When I was 11 years old with a 55 cent/week allowance I bought a 1963 Shooter's Bible for $3.
A pre 64 Win M70 30-06 cost $139.
An unmodified one today is worth $800
The ratio is $800/$139 = 5.75
That was 1963, this is 2015
2015-1963 = 52 years
The 52nd root of 5.75 = 1.0342
That means a pre 64 M70 has been making 3.4% compounded annually for the last 52 years.
Almost all gun have made ~3% over the last 10 years, the last 50 years or the last 100 years. So have guitars. It is background inflation.
When i was a little kid, I read an article in Scientific American that compared the time rate of change in metallurgy for dated US minted coins to ancient Roman minted coins. It found the inflation rate to be the same.
I am aware that some guns are better, like Colt revolvers at 5% and some guns are worse, like Mossberg 16 ga bolt action shotguns.
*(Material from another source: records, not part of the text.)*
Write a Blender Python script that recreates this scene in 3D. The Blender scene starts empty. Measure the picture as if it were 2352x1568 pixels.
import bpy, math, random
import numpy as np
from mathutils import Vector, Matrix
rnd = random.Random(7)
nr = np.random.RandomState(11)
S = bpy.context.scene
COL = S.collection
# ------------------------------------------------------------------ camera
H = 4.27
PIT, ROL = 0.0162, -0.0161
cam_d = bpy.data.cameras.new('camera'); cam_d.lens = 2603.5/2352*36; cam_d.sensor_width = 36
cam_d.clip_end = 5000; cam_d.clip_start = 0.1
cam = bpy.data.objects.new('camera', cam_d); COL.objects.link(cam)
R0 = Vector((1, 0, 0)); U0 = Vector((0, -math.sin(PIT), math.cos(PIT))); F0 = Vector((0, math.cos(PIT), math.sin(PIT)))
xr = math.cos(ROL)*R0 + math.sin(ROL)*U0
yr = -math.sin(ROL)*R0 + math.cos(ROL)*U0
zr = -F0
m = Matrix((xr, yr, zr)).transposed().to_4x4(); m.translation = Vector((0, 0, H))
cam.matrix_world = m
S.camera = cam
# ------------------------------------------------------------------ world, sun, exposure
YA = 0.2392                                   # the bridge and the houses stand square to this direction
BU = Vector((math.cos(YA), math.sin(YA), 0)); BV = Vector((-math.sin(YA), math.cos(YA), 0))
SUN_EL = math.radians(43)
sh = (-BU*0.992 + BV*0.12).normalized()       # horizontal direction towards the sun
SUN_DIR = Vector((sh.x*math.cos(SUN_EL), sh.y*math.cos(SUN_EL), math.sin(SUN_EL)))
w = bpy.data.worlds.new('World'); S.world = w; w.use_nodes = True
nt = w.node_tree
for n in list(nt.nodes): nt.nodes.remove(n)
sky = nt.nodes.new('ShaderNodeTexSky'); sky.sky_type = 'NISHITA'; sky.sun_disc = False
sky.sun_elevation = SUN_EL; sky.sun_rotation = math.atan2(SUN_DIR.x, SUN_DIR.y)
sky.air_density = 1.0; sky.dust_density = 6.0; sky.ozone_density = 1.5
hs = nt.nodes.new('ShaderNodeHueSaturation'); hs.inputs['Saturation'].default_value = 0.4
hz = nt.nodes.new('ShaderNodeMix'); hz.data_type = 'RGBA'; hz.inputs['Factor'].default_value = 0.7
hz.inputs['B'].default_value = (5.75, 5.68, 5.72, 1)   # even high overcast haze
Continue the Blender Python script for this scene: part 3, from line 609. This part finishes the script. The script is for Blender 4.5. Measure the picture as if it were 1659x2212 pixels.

Burying Gold in the ground since it settled out in exponentially damped sinusoidal ringing around $400/ oz in 1983 after deregulation in 1971 has been 2.9%.
But the bible suggests that burying Gold is the least productive investment, not as good as to get the Gold invested and working.
Over the last 20 years I have made in excess of 20% compounded annually by investing in something that grows; Microsoft, Apple, Google, Amazon, etc.
What does it all mean? Buying a gun is not an investment. It's value only grows at the rate that money shrinks. A real investment is something that works and grows.
I buy guns all the time, not as an investment, but as an indulgence to my hobby.